According to Wired, however, at least one researcher has found a way to avoid most of this trouble, drawing cash from ATMs like magic with a simple flick of his wrist. The outlet reported Thursday that Josep Rodriguez, a researcher and consultant at security firm IOActive, has built up a collection of bugs affecting NFC systems—a.k.a. near-field communication—which many modern machines rely on to wirelessly transmit data, including debit and credit card info.
Rodriguez, who’s hired to legally test machines to improve their security, has been able to use NFC readers to trigger what programmers call a “buffer overflow,” or excess of data that corrupts a machine’s memory. This decades-old attack has allowed Rodriguez to exploit ATMs and other point-of-sale machines—think retail store checkout machines—in a variety of ways: capturing payment card info, injecting malware, and even in one case “jackpotting” an ATM, which is exactly what it sounds like:
“Rodriguez has built an Android app that allows his smartphone to mimic those credit card radio communications and exploit flaws in the NFC systems’ firmware. With a wave of his phone, he can exploit a variety of bugs to crash point-of-sale devices, hack them to collect and transmit credit card data, invisibly change the value of transactions, and even lock the devices while displaying a ransomware message.”

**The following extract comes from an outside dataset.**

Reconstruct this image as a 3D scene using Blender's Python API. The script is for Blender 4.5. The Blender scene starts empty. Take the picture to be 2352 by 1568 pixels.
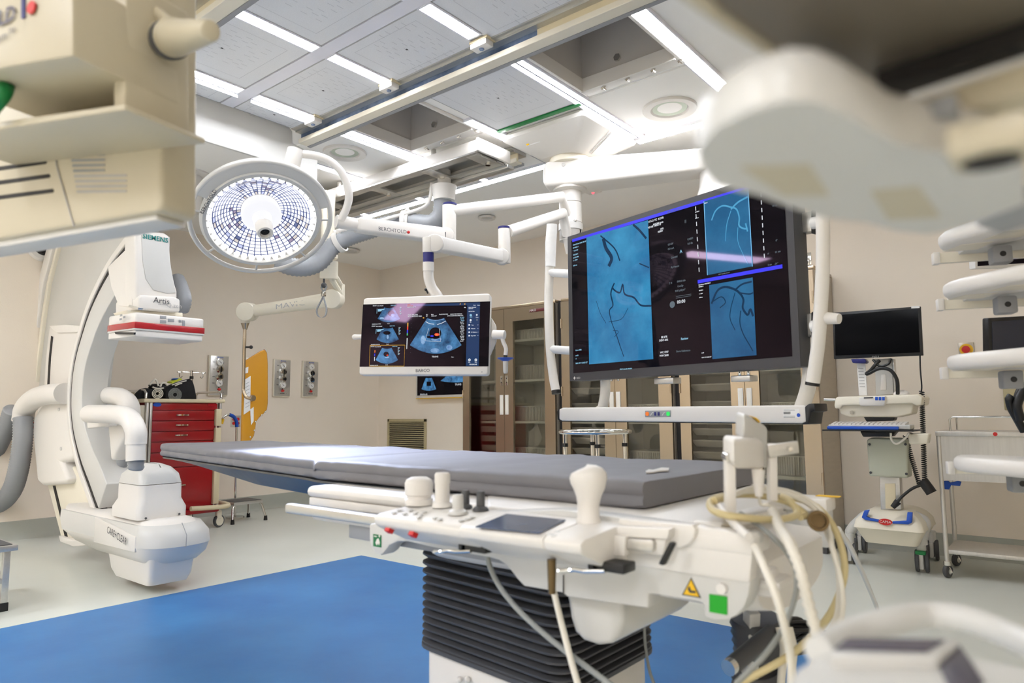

According to Wired, Rodriguez has kept his findings under wraps for around a year and is otherwise legally bound not to reveal the identities of certain companies he’s worked for. Nevertheless, being bothered that a decades-old technique is still affecting a host of modern machines, he intends to disclosure more technical details in the coming weeks in an effort to call attention to, as Wired puts it, “the abysmal state of embedded device security more broadly.”
Source: NFC Flaw Lets Hacker Break ATMs With a Phone
Which is why people think Responsible Disclosure is important – ie telling a company about a flaw and then giving them a reasonable time frame to fix it before going public with the full details of the flaw. If you don’t do it, the problem doesn’t get fixed.